Teaching Derek to Read
“He was suspended so many times, I didn’t know a first grader could be suspended so much.”
That’s what Renee, now in her late 20s, says about her young son Derek’s* experiences in school. It’s hard to believe that a school could suspend a six-year-old child, but that’s exactly what was happening again and again to her very young son.
Rene had enrolled Derek in what she thought was a high-achieving charter school, wanting to put him on the best path for success. Because of his attention deficit disorder, Derek needed some extra help to learn – like the nearly 13,000 other children in DC who have physical, emotional or learning disabilities that impact their education.
But, Derek’s school was failing to provide the support that he needed to learn despite promising to do so. “They didn’t teach him anything – he couldn’t spell one or two or red or blue,” Renee said.
Worse, “he was labelled a ‘bad kid’ and became this constant source of negative attention,” Renee said.
“They had just decided that they couldn’t educate him…and kept moving him into different classrooms,” she said. Just before first grade, Derek grew frustrated when he couldn’t understand what was happening around him in summer school. He would throw a tantrum and the school would call someone to take him home. The tantrums became worse and worse.
That’s when Renee found her “hero, Miss Sarah,” otherwise known as Sarah Flohre, one of Children’s Law Center’s senior attorneys.
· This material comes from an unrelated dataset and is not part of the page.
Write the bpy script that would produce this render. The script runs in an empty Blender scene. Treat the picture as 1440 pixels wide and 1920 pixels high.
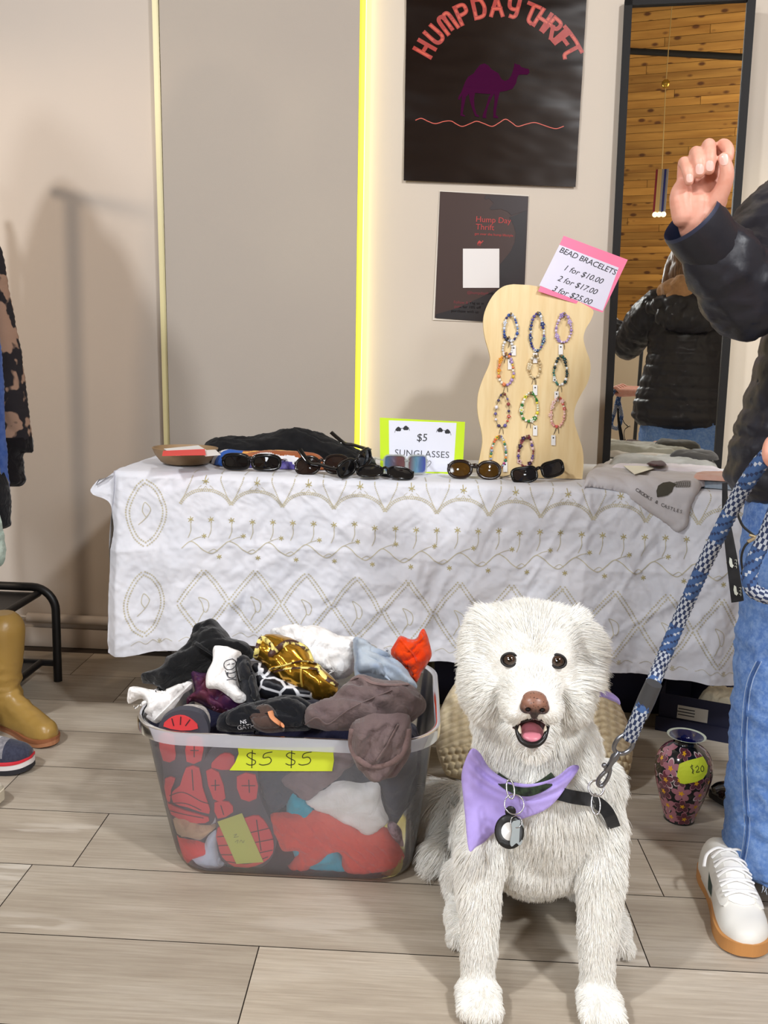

A special education attorney since 2008, Sarah says that the admiration is mutual. “Renee is such an engaged and collaborative parent,” she says, and “clearly wants what is best for her son.”
The situation deteriorated until the school insisted that Derek could only stay if Renee or his grandmother sat with him each day in his first grade classroom to handle his tantrums. That was not a workable solution. It also violated federal special education law.
Sarah sprang into action, requesting a meeting with the school to understand what was happening in Derek’s classroom. She also asked the school to put different behavioral tactics into place so he could stay in school every day without needing a family member there. But nothing seemed to work.
Renee and Sarah became convinced that his school just couldn’t educate Derek. They asked that Derek be transferred to a different school that could help him overcome his worsening emotional outbursts and learning delays.
Unfortunately, the school bureaucracy seemed unmoved. A month went by until finally, Sarah sued the school district to hasten the pace of finding Derek a new school. “My hero said this is not going to be the way it is,” Renee said. After a flurry of negotiation, the school system offered Derek a more appropriate school just one week before going to trial.
Derek at long last began attending his new school during the second-half of first grade. “He’s at Payne [Elementary School] now, I love that school. He’s reading stories by himself now, he is sounding out words, it’s wonderful,” Renee says.
What’s different? Not only do Derek and Renee feel more welcomed in the new school but the teachers also are able to help him learn despite his ADHD. And, the school district is providing extra tutoring to help young Derek catch up for all the classroom time he lost at his previous school.
The intensive help is working, and he’s now on his way to reading on par with his peers. “He’s a totally new boy,” Renee says, “he’s not the same at all.”
That’s what happens when you pair a dedicated mom like Renee with a tenacious advocate like Sarah: a young boy finally learns to read.
*We work hard to protect the confidentiality of our clients and have changed Derek’s name for this reason. All other details are true.